Yönetim ise geçen seneden
başlayan ilgisizlik ve kötü yönetiminden taviz verecek gibi değil, Türkiye Ligi
final serisinde bütçe olarak daha iyi bir ekip olan Fenerbahçe karşısında
Galatasaray hiç boyun eğmedi hatta deplasmandaki son maçta bariz hakem hatasıyla
maçı kaybetti ama seriyi 3-3 yaptı ve final maçına çıkmayı bileğinin hakkıyla
kazandı. Yönetimin cevabı ise maça çıkmayacağız oldu Asalet yalanlarıyla ben dâhil
birçok sporseveri o dönemde kandırdılar. Takımın yıldızı Arroyo bu duruma “şampiyon
olma şansımız elimizden alındı çok üzüldüm” diyerek sitemde bulundu, sonuna
kadar da haklıydı. Federasyon çifte standart uyguladı doğru, ama 3 maç kazanan
oyuncular teknik heyet ve taraftar o son maça çıkmayı sonuna kadar hak etmişti.
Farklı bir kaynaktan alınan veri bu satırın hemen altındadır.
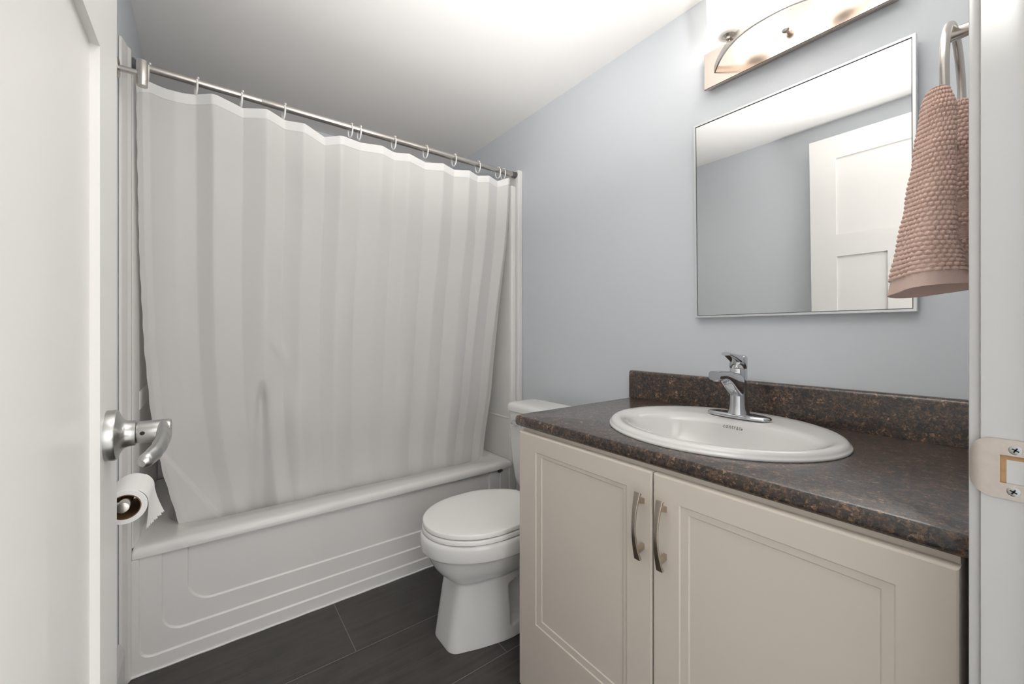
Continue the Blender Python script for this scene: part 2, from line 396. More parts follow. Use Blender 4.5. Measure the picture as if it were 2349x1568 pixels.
P = spline([(DX1 + 0.056, HY + 0.004, HZ), (DX1 + 0.0590, HY - 0.033, HZ - 0.001), (DX1 + 0.0590, HY - 0.062, HZ - 0.004), (DX1 + 0.0545, HY - 0.092, HZ - 0.010), (DX1 + 0.045, HY - 0.114, HZ - 0.016)], 36)
R = [(0.0075 + 0.0005 * math.sin(i), (0.0150 - 0.0065 * (i / 35) ** 0.8) if i < 33 else 0.0085 * (1 - ((i - 32) / 3.4) ** 2) ** 0.5) for i in range(36)]
R = [((a if i < 33 else a * (1 - ((i - 32) / 3.4) ** 2) ** 0.5), b) for i, (a, b) in enumerate(R)]
tube(bm, P, R, 24, ref=(0, 0, 1))
lv = finish(bm, 'lever', 'steel', dh)
bm = B(); cyl(bm, (DX1 + 0.036, HY - 0.0150, HZ + 0.001), (DX1 + 0.036, HY - 0.0157, HZ + 0.001), 0.0026, 16); finish(bm, 'set_screw', 'dark', lv)
bm = B(); box(bm, DX0 + 0.005, DX1 - 0.005, DY1 - 0.0005, DY1 + 0.0008, HZ - 0.028, HZ + 0.028, 0.0003, 1); box(bm, DX0 + 0.011, DX1 - 0.011, DY1, DY1 + 0.009, HZ - 0.008, HZ + 0.008, 0.002); finish(bm, 'latch', 'steel', dh)
for hz in (0.25, 1.05, 1.82):
    bm = B(); cyl(bm, (XH - 0.001, DY0 - 0.006, hz - 0.045), (XH - 0.001, DY0 - 0.006, hz + 0.045), 0.0055, 16, 0.001); finish(bm, 'hinge', 'steel', door)

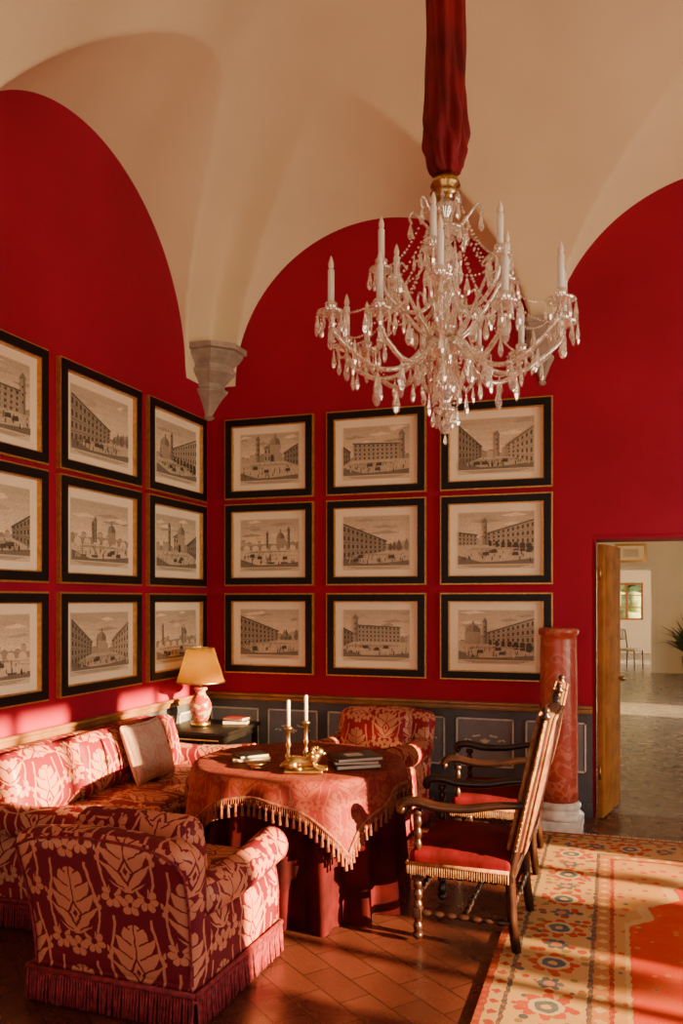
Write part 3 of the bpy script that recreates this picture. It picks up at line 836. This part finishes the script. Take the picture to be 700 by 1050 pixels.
# ------------------------------------------------------------------ walnut armchairs
def walnut_chair(loc,rz=0):
    mb=MB(); fx=-.22; bx=.22; hy=.275; TP=1.10
    def turned(p,q,r=.02,beads=6,blk=.0):
        P=Vector(p);Q=Vector(q);L=(Q-P).length
        Mx=Matrix.Translation(P)@(Q-P).to_track_quat('Z','Y').to_matrix().to_4x4()
        prof=[(r*.9,0)]
        N=beads*8
        for i in range(N+1):
            t=i/N; prof.append((r*(.62+.38*abs(math.sin(pi*beads*t))),L*(.02+.96*t)))
        prof.append((r*.9,L)); mb.lathe(prof,12,0,Mx)
    def blk(x,y,z,s=.024,h=.04): mb.bbox(x-s,x+s,y-s,y+s,z-h,z+h,.004,0)
    rake=lambda z: bx+max(0,(z-.36))*.22
    for sy in(-1,1):
        y=sy*hy
        turned((fx,y,.03),(fx,y,.30),.023,5); blk(fx,y,.33,.025,.04); mb.ball((fx,y,.022),.026,0,12,(1,1,.85)); blk(fx,y,.13,.022,.025)
        turned((fx,y,.37),(fx,y,.60),.020,4)
        mb.tube([(bx+.03,y,0),(bx+.01,y,.15),(bx,y,.36),(rake(.7),y,.7),(rake(TP),y,TP)],[.022,.024,.024,.022,.020],4,0)
        mb.lathe([(.02,0),(.026,.012),(.012,.022),(.022,.036),(.016,.05),(.003,.06)],12,0,Matrix.Translation((rake(TP),y,TP-.01)))
        turned((fx,y,.13),(bx,y,.13),.016,7)
        path=spline([(rake(.70),y,.685),(.15,y,.672),(.02,y,.648),(-.12,y,.645),(-.22,y,.662),(-.285,y,.655),(-.305,y,.628),(-.285,y,.610)],6)
        rad=[.017+.008*min(1,i/20) for i in range(len(path))]; rad[-1]=.014; rad[-2]=.018
        mb.tube(path,rad,10,0,flat=1.25)
        mb.lathe([(.02,0),(.026,.01),(.02,.03)],12,0,Matrix.Translation((fx,y,.60)))
    turned((0,-hy,.13),(0,hy,.13),.016,7); turned((fx,-hy,.22),(fx,hy,.22),.018,8); turned((bx+.01,-hy,.20),(bx+.01,hy,.20),.016,7)
    mb.bbox(fx-.03,bx+.02,-hy-.02,hy+.02,.325,.365,.006,0)
    mb.rbox(-.01,0,.395,.50,.61,.085,.035,10,(0,0,.03),1)
    c=[(fx-.045,-hy-.035),(bx+.0,-hy-.035),(bx+.0,hy+.035),(fx-.045,hy+.035)]
    for a in(0,2,3):
        p=Vector(c[a]);q=Vector(c[(a+1)%4]);L=(q-p).length;N=int(L/.011)
        d=(q-p).normalized(); nr=Vector((d.y,-d.x))
        for k in range(N):
            s=p+(q-p)*((k+.5)/N)
            mb.tube([(s.x,s.y,.372),(s.x+nr.x*.003,s.y+nr.y*.003,.325+random.uniform(-.004,.004))],[.0042,.005],5,3)
        mb.tube([(p.x,p.y,.375),(q.x,q.y,.375)],.009,6,2)
    Lp=.66; zc=.78; M=Matrix.Translation((rake(zc)+.002,0,zc))@Matrix.Rotation(math.atan(.22),4,'Y')
    mb.rbox(0,0,0,.07,2*hy-.012,Lp,.02,10,(.02,0,0),4,M=M)
    for sy in(-1,1):
        for sx in(-1,1): mb.tube([M@Vector((sx*.036,sy*(hy-.018),-Lp/2+.01)),M@Vector((sx*.036,sy*(hy-.018),Lp/2-.01))],.009,6,2)
    for sz in(-1,1):
        for sx in(-1,1): mb.tube([M@Vector((sx*.036,-hy+.018,sz*(Lp/2-.01))),M@Vector((sx*.036,hy-.018,sz*(Lp/2-.01)))],.009,6,2)
    for sy in(-1,1):
        mb.tube([M@Vector((0,sy*(hy+.019),-Lp/2+.02)),M@Vector((0,sy*(hy+.019),Lp/2-.02))],.009,6,2)
        for k in range(24):
            mb.ball(M@Vector((0,sy*(hy+.027),-Lp/2+.02+k*(Lp-.04)/23)),.005,5,6)
    return mb.build('walnut_armchair',[M_wood,M_velvet,M_fringeg,M_fringeg,dam_tap,M_brass],loc,rz)
walnut_chair((-.675,4.165,.012),math.radians(-1)); walnut_chair((-.70,5.30,.012),math.radians(2))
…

Asalet yalanının ortaya çıkışı
ise Furkan Aldemir’in Nba’e gidişiyle oldu. Takiben Jawai, Aradori de takımdan
alacaklarını alamadıkları için ayrıldı. Eğer Galatasaray kulübünden bir oyuncu
alacaklarını alamadı diye ayrılıyorsa orada “asaletten” bahsedilemez. Asalet
hak edene emek verene hak ettiğini zamanında verebilmektir. Asalet işçiye
ödemesini alnındaki ter kurumadan yapabilmektir. Floryadan dışarıya atmak
değildir.
Hak edene hak ettiği değer
verilen adaletli bir yönetici profili ve yönetim kadrosunun federasyon ve
kulüplerimizin başına geçmesini dilerim. Nitekim adaletin olmadığı yerde başarı
olmaz belki hileyle gelen başarı olur ama o da kalıcı olmaz.